De rechtvaardige en de onrechtvaardige (7:15-18)

Dit doet ons denken aan de Psalmen 37 en 73 waar ook dit thema wordt besproken: Hoe komt dat het de goddeloze vaak voor de wind gaat en dat de rechtvaardige vaak de wind tegen heeft? De Psalmist had het daar ook moeilijk mee, zoals we dat ontdekken in Psalm 73:16-18, maar hij vond ook het antwoord: ‘Ik tobde erover om dit te begrijpen, een kwelling was het in mijn ogen, totdat ik in Gods heiligdommen inging, en op hun einde lette’. Salomo beperkt zijn oordeel van wat ‘onder de zon’ gebeurt, de Psalmist kijkt verder en let op hun einde, het oordeel van God.

Door de wijsheid staan we sterker is het leven (7:19-29)

‘De wijsheid geeft de wijze meer macht dan tien machthebbers in een stad bezitten’ (Pred.7:19)

Wat we in het leven kunnen tegenkomen en waar we mee om moeten gaan.

1e. Zonde. (vers 20)

In het gebed van Salomo bij de winwijding van de tempel vermelde hij al dat ‘Er is immers geen mens die niet zondigt’ (1Kon.8:46).
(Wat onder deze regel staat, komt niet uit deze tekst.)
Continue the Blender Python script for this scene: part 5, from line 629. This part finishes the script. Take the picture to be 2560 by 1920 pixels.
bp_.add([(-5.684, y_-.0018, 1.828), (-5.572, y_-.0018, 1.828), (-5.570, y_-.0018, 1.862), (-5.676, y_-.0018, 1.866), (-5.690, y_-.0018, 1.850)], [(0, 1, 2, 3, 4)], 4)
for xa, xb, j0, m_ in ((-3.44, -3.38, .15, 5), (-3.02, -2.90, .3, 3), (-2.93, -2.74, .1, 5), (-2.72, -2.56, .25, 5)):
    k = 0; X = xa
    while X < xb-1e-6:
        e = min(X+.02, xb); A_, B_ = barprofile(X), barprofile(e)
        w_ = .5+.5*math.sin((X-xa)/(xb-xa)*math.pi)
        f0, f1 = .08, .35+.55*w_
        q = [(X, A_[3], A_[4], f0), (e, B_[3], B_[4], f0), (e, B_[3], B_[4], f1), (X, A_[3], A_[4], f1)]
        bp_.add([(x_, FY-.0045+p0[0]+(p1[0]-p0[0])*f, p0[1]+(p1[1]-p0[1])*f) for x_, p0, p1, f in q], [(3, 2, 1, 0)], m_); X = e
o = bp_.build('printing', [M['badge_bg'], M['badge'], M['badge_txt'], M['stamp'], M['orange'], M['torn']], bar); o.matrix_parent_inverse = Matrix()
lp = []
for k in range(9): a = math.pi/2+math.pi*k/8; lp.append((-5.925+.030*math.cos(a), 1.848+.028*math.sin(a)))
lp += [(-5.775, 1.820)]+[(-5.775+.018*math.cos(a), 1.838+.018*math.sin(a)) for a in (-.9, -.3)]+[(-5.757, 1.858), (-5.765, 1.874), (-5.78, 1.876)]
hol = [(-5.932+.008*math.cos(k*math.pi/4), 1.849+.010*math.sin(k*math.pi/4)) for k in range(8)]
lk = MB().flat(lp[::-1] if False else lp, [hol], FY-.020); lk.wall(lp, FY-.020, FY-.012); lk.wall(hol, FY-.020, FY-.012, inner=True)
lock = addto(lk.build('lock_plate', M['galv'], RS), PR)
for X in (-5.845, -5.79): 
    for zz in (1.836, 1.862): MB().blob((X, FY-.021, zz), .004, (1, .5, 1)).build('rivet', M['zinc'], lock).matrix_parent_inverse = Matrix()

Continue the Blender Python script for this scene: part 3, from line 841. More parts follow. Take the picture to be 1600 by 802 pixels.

Dat sloot ook Salomo zelf in, en helaas werd dat in zijn latere leven ook werkelijkheid (1Kon.11:1-13). ‘’Er is geen rechtvaardige, ook niet een; Allen hebben gezondigd en derven de heerlijkheid Gods’ was de conclusie van de apostel Paulus (Rom.3:10, 23).

2e. Roddel. (vers 21-22)

De zonde is ook de oorzaak van allerlei kwade praktijken, zoals roddel en kwaadsprekerij, omdat we vaak onze tong niet onder controle hebben. En zo’n klein lid als de tong, kan een heel bos in brandsteken (Jak.3:5-6). We kunnen een ander ervan beschuldigen ons te vervloeken, maar hoe is het bij onszelf?

3e. Onbekendheid met Gods handelen. (vers 23-25)

Al eerder in het boek is de Prediker tot het inzicht gekomen dat de mens van wat God doet niets kan ontdekken (3:11; 8:17). Daar schiet zelfs de wijsheid tekort, dus moeten we ons daarbij neerleggen, want ‘Hoe ondoorgrondelijk zijn zijn oordelen en hoe onnaspeurlijk zijn wegen’ (Rom.11:33).

4e. De zondige mens. (vers 26-29)

Vers 26 beging met de vrouw, en er is denk ik geen tekst uit het boek prediker dat verkeerd wordt geïnterpreteerd dat dit! Hoe dat komt omdat het vaak wordt gebruikt zonder rekening te houden met de context! Salomo zegt veel mooie dingen over de vrouw, dus het kan niet zo zijn dat hij het hier over diezelfde vrouw heeft. Hierna een paar uitspraken van Salomo uit het boek Spreuken: ‘Een degelijke vrouw is de kroon van haar man’ (Spr.12:4). ‘Wie een vrouw vond, heeft iets goeds gevonden en gunst van de Here verworven’ (Spr.18:22). ‘Huis en have is een erfdeel der vaderen, maar een verstandige vrouw is van de Here’ (Spr.19:14). En als kers op de taart heeft het boek Spreuken er nog een groot gedeelte van een hoofdstuk aan gewijd (Spr.31)! Over welke vrouw heeft Prediker het dan hier als hij spreekt van: ‘Een vrouw die een valstrik is en wier hart een net is, wier handen boeien zijn’? (7:26, 28). We mogen aannemen dat het hier over een prostituee gaat, die een man in verleiding kan brengen zodat ook deze zondigt. Vooral vandaag de dag is er geen grotere zonde te noemen dan op het gebied van de seksualiteit. Van overspel horen we dagelijks, met als gevolg scheidingen dat zijn beurt weer veel sociale problemen met zich meebrengt, en waarvan de eventuele kinderen de dupe zijn. Dit komt allemaal door de zonde die in de mens woont!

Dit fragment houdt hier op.